Phoinix and Poenus: Usage in Antiquity

Prag JRW

The term poenus, and its modern English equivalent ‘Punic’, is one of the most problematic in the classical tradition. There is hardly any evidence for its use in self-definition by individuals in antiquity, and the word itself is used almost solely in literary contexts. Nonetheless, it is freely, often uncritically, employed across all branches of scholarship in the study of the ancient Mediterranean, and rarely is it clearly defined.
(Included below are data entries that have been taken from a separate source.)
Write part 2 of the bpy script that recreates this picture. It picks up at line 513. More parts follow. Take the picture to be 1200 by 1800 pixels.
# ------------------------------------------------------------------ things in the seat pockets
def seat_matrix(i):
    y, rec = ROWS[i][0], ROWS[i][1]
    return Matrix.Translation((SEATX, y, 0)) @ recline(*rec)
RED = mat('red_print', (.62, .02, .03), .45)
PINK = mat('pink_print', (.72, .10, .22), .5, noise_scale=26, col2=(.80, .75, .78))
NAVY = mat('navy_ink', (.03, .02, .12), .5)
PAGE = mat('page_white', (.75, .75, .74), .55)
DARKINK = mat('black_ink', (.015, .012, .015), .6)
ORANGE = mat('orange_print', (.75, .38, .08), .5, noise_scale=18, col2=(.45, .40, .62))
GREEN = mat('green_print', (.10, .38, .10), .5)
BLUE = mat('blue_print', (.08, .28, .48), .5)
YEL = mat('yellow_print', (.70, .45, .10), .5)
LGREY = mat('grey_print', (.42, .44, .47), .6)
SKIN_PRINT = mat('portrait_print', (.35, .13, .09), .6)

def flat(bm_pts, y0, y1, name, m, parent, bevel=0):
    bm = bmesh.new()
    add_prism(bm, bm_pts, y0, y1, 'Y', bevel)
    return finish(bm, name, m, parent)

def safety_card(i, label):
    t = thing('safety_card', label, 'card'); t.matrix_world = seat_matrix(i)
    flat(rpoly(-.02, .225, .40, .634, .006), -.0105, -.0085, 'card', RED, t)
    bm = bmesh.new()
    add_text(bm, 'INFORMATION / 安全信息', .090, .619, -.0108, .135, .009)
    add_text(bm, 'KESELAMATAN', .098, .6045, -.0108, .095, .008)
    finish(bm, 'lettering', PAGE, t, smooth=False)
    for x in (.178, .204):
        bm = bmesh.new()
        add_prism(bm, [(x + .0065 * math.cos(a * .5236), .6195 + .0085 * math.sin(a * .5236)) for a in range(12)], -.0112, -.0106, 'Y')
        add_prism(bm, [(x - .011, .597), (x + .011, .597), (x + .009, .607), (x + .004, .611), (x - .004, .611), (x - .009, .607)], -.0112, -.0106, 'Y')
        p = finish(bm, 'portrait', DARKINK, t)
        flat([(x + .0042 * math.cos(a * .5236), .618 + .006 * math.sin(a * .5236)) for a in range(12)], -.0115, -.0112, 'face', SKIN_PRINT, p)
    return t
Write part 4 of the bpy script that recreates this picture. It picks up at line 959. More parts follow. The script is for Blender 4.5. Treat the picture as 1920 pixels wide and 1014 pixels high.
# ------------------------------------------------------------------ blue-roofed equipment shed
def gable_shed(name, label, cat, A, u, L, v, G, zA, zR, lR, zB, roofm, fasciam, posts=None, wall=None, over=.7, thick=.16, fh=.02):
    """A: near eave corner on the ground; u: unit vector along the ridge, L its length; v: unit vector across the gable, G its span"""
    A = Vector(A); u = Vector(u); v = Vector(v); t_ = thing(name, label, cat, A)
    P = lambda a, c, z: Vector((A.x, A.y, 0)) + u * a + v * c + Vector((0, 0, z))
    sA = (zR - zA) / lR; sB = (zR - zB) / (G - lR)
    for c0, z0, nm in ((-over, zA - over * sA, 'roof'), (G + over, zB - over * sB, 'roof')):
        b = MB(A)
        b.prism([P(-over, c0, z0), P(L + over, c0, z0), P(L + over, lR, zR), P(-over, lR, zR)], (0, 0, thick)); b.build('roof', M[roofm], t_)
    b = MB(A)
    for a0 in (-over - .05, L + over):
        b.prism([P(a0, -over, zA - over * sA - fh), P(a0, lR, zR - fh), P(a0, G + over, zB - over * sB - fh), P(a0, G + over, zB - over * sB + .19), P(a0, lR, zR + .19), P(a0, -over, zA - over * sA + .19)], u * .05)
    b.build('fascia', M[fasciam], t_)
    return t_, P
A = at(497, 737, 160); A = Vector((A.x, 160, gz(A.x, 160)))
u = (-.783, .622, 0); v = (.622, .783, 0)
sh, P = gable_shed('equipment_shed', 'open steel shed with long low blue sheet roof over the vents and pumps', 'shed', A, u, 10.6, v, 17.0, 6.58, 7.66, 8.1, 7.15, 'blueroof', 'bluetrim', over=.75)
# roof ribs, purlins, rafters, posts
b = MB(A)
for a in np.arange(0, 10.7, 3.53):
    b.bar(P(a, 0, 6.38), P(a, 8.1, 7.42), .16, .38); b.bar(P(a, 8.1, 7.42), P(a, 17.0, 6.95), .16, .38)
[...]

Although, as I shall suggest in this chapter, ‘Greek’ is probably the nearest equivalent term (in use, not meaning), even this equivalence is only partial: ‘Greek’ is, most would accept, an ethnic label; but whether ‘Punic’ can really be so defined, when to the best of our knowledge no-one defined themselves as ‘Punic’, seems much less obvious (Prag 2006). ‘Punic’ has, for example, no equivalent in ancient literature to the notorious passage in which Herodotus offers a definition of what constitutes ‘hellenicity’ (Hdt. 8.144, on which Thomas 2001; cf. Hall 2002), and there is little modern debate of the sort which that passage has engendered – as opposed to very extensive accounts of the negative image of the Punic (cf. Bernal 1987 (chapters 8–9); Vella 1996; Liverani 1998; Bonnet 2005; Bonnet and Krings 2006). The essential difficulty of the term is well illustrated by the virtual absence in modern English usage of a noun for those described as ‘Punic’. The observation in fact begs the question: whom would we wish to describe as ‘Punics’? As is noted in the introduction to this volume, the term ‘Punic’ has been applied most commonly to those peoples of primarily Phoenician origin settled in the western Mediterranean, often with a chronological terminus post quem of the sixth century bce (advocated by Moscati (1988d; cf. Moscati 1995a: 1–3)).